А засуха, как нарочно, погубила ягоды. Как хорошо цвели весной княженика и морошка! Сейчас же нет завязей. Смешно сказать: как-то я, после долгих поисков, нашел только две ягодки морошки. В другой раз, исследуя западные склоны гор «цирка Мериля» в молодом осинничке и березняке, который в некоторых местах стал подниматься и оживлять мертвый ландшафт, я отыскал три гриба—подосиновика. Мы их зажарили и съели с большим удовольствием; к сожалению, порция на каждого пришлась самая мизерная: эти три грибка были разделены на восемь человек...
Идут дни. Некоторые из нас определенно слабеют, становятся апатичными и с трудом раскачиваются для работы.
К середине июля Н. А. Струков заканчивает кино-съемки и фотографирование. Намечаем отправить его домой с тремя рабочими. Но как? Через тайгу напрямик отпустить их нельзя, — они рискуют заблудиться.
14 июля где-то в верховьях Хушмо прошли сильные грозовые дожди. Вспухла речушка, и мы, снарядив одну из лодок, которые остались с весны, отправляем Струкова и троих рабочих в жилые места.
Нас остается четверо.
Снова идут дни... Жарко... Комары, мошки, оводы... Исследовательская работа продолжается.
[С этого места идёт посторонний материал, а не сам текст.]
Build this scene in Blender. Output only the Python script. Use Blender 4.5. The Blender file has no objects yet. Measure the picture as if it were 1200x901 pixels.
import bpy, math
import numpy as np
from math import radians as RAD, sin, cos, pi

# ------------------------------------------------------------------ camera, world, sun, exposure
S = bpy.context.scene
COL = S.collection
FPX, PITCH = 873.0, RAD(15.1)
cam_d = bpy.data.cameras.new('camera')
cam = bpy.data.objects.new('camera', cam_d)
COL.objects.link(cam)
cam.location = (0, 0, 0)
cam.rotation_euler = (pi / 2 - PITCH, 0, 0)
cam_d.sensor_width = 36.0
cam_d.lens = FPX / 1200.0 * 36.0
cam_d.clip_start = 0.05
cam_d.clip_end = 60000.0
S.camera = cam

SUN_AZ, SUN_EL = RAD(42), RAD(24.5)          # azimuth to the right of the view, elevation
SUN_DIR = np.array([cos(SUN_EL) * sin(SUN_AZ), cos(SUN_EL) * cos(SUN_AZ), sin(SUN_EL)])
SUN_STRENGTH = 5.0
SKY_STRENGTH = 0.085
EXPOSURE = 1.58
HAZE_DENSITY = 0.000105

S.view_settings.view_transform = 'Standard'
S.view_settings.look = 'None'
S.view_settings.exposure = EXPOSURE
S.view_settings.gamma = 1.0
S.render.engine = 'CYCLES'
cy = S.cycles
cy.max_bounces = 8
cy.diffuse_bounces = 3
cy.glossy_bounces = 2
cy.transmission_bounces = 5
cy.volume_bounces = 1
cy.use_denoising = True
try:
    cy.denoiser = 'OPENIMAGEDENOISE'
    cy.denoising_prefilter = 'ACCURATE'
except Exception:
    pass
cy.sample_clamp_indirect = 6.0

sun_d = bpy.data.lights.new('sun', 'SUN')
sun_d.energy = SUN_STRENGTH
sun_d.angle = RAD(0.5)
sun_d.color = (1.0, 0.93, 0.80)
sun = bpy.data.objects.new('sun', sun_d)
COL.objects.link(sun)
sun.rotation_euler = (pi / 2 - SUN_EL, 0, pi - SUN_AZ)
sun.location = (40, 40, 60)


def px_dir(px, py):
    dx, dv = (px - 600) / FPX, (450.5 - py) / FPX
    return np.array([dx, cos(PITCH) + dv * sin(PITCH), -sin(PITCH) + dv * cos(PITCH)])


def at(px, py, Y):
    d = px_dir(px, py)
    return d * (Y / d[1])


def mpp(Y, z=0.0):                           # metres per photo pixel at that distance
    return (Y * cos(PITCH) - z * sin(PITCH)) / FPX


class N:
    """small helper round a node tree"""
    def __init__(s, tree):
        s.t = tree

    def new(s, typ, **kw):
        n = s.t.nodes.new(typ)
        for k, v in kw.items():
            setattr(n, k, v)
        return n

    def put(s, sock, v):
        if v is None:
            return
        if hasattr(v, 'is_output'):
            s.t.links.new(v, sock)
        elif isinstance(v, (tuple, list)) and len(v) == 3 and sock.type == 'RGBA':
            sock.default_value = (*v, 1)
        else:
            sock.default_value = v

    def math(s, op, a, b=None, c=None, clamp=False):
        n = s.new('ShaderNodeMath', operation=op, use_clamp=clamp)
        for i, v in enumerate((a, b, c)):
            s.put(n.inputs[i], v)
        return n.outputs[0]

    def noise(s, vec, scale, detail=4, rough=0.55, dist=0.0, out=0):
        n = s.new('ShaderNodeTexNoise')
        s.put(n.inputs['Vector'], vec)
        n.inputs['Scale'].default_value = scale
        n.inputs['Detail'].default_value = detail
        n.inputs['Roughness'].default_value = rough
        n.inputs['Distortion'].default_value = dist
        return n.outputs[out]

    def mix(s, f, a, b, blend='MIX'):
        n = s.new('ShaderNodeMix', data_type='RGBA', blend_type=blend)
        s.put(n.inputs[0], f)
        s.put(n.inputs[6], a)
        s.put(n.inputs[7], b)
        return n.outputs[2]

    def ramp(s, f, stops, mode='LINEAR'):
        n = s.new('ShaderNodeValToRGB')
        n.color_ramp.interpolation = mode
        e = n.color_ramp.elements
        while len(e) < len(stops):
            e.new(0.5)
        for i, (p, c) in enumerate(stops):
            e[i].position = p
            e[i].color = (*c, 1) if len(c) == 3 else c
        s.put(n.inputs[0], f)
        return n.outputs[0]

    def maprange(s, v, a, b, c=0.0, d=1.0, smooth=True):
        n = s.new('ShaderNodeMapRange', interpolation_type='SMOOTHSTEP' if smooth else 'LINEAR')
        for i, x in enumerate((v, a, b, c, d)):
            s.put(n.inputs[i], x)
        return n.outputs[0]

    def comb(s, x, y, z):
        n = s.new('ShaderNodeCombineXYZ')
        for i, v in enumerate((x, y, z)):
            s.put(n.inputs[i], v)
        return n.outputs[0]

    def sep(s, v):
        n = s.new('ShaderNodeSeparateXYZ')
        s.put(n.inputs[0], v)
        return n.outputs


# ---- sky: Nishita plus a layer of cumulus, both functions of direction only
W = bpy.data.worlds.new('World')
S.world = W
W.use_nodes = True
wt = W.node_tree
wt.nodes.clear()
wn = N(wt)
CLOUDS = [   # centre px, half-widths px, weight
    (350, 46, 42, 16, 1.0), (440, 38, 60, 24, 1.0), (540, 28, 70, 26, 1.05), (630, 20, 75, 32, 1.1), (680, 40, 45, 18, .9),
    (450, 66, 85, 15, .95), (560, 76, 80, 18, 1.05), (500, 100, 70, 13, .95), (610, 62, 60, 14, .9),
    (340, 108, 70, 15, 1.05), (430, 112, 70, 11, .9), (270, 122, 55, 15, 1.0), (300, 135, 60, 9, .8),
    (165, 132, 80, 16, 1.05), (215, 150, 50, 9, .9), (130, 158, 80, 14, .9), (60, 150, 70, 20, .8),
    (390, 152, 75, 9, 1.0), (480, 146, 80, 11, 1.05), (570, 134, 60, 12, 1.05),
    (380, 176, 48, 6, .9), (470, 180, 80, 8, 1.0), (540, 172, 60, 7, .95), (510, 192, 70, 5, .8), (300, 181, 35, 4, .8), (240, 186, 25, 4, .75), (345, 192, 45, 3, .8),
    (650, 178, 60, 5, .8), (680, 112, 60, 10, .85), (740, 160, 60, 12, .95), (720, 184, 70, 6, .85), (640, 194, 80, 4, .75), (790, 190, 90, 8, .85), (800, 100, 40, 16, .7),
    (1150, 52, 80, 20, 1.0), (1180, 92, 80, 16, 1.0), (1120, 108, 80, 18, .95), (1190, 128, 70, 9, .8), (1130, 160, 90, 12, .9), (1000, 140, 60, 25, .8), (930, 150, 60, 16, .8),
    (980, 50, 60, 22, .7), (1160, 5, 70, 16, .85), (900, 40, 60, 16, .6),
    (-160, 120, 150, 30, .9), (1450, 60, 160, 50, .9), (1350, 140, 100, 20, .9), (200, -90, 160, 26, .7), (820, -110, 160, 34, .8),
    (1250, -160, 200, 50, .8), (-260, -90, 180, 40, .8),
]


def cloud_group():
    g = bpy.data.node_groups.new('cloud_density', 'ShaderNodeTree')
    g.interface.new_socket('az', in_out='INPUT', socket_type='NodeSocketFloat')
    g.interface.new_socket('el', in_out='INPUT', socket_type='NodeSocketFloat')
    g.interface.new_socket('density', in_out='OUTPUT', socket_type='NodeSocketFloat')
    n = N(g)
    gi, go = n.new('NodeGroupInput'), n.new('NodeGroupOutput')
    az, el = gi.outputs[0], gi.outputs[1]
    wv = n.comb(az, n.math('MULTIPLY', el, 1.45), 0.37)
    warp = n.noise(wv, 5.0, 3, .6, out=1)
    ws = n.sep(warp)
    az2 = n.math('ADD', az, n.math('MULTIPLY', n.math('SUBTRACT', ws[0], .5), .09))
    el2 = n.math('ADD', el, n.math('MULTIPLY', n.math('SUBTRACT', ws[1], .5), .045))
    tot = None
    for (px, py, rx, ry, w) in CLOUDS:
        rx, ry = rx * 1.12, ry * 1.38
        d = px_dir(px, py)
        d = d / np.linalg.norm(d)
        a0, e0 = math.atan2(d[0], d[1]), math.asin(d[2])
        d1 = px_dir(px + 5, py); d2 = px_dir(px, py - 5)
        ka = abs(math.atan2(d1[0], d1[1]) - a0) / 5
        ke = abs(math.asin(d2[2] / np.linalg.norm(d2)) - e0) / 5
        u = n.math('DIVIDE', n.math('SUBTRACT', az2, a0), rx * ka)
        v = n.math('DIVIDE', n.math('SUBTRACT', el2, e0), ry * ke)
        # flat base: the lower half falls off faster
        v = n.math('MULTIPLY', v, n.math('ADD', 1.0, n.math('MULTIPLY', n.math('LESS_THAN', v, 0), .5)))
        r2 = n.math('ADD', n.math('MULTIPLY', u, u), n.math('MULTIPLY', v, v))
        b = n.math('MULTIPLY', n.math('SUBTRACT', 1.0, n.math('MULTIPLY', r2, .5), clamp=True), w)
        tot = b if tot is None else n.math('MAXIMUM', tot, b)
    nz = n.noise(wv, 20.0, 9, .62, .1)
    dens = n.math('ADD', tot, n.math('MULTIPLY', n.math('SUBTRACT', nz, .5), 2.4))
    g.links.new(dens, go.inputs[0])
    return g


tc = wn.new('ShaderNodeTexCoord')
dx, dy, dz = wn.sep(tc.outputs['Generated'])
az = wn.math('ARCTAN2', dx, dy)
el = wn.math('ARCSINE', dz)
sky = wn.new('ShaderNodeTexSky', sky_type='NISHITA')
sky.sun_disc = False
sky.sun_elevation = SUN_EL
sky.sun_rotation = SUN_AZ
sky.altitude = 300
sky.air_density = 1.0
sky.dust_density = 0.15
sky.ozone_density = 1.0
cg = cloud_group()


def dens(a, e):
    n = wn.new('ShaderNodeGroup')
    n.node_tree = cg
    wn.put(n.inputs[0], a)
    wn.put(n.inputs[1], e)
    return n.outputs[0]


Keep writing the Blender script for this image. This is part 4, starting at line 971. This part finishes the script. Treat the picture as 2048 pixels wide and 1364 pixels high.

Избушка готова — только еще без крыши: сверху просто потолок из бревен. Размер ее 7X7 аршин. Внутри пазы, прямо к стенке; от двери налево — возвышеньице для привезенной с собой маленькой печки - «буржуйки»; направо — скамьи у стены и стол. Окон нет.
Переселившись в избушку, начинаем войну с комарами, тоже в изобилии залетающими в нее, устроив сильную «дымовую завесу». Но это все же помогает мало. Ночью, когда перестаем следить за дымокуром, в щели отовсюду пробираются проклятые кровопийцы и отравляют сон.
Привлеченные большим количеством «гнуса» около лагеря, к нему слетаются из окрестностей две, а потом три семьи белых трясогузок или плисок.
Удивительно милые птички. Изящные, чистенькие и замечательно ловко охотящиеся за оводами и комарами. Скоро они так привыкают к нам, что, если стоять тихо, то ловят оводов прямо на одежде, на ногах, спине, руках.
Это наши «домашние животные». Мы стараемся их не пугать и даже иногда, в часы досуга, специально занимаемся ловлей для них жирных оводов, облепляющих коней.
К концу июля заболевает один из двух оставшихся рабочих. На почве истощения у него развивается острый фурункулез, и огромные нарывы, с кулак величиной, появляются на лице и шее. Бедный парень без еды и сна лежит на нарах. Лечим его компрессами.
Скоро и я начинаю замечать у себя признаки авитаминоза-цынги. Сильная апатия, нет аппетита, десны вспухли и кровоточат.
Проходит еще несколько дней, — и у второго рабочего недомогание: жалуется на слабость, на боль в ногах.
Только один Леонид Алексеевич бодр и здоров.
Что же делать? Общие работы подходят к концу, но еще не сделаны очень важные магнитометрические измерения.
Эти измерения, которые надо сделать в воронках, когда первые морозы укрепят болотистый покров их дна, должны показать наличие осколков метеорита в определенных местах, и поэтому определить направление, в котором надо рыть. У нас имеется для этого несколько приборов, взятых Л. А. в Геологическом Комитете, — «котелок», магнитометр Тиберг-Талена и магнитометр Томсона.
2 августа, перейдя на нашу базу к реке, собираемся на совещание. Забираемся на лабаз и при свечке тихо обсуждаем положение.
Перед нами дилемма: или оканчивать экспедицию совсем, бросив магнитные измерения, или оставаться еще на месяц - полтора здесь, рискуя жизнью больных, ибо лечить их нужно питанием, а улучшить таковое невозможно...
Леонид Алексеевич приходит к решению.
— Я останусь один, — говорит он. — Для меня продуктов хватит на три месяца. За это время вы, Виктор Александрович, доберетесь до Москвы и Ленинграда, получите дополнительные средства, вернетесь и организуете в Кежме вьючный обоз, с которым по первым заморозкам, когда окрепнут болота в тайге, придете сюда, за снаряжением и коллекциями. Завтра выступим, — я вас провожу.
16 Читатель, который захотел бы найти это место, пусть отмерит на карте 1000 верст прямо на север от ж.-д. станции Тайшет.17 Таймень—рыба из семейства лососевых.
18 Зверек из семейства белок, величиной с крысу, серо-темного цвета; вдоль едины у него черные полосы, длинный хвост.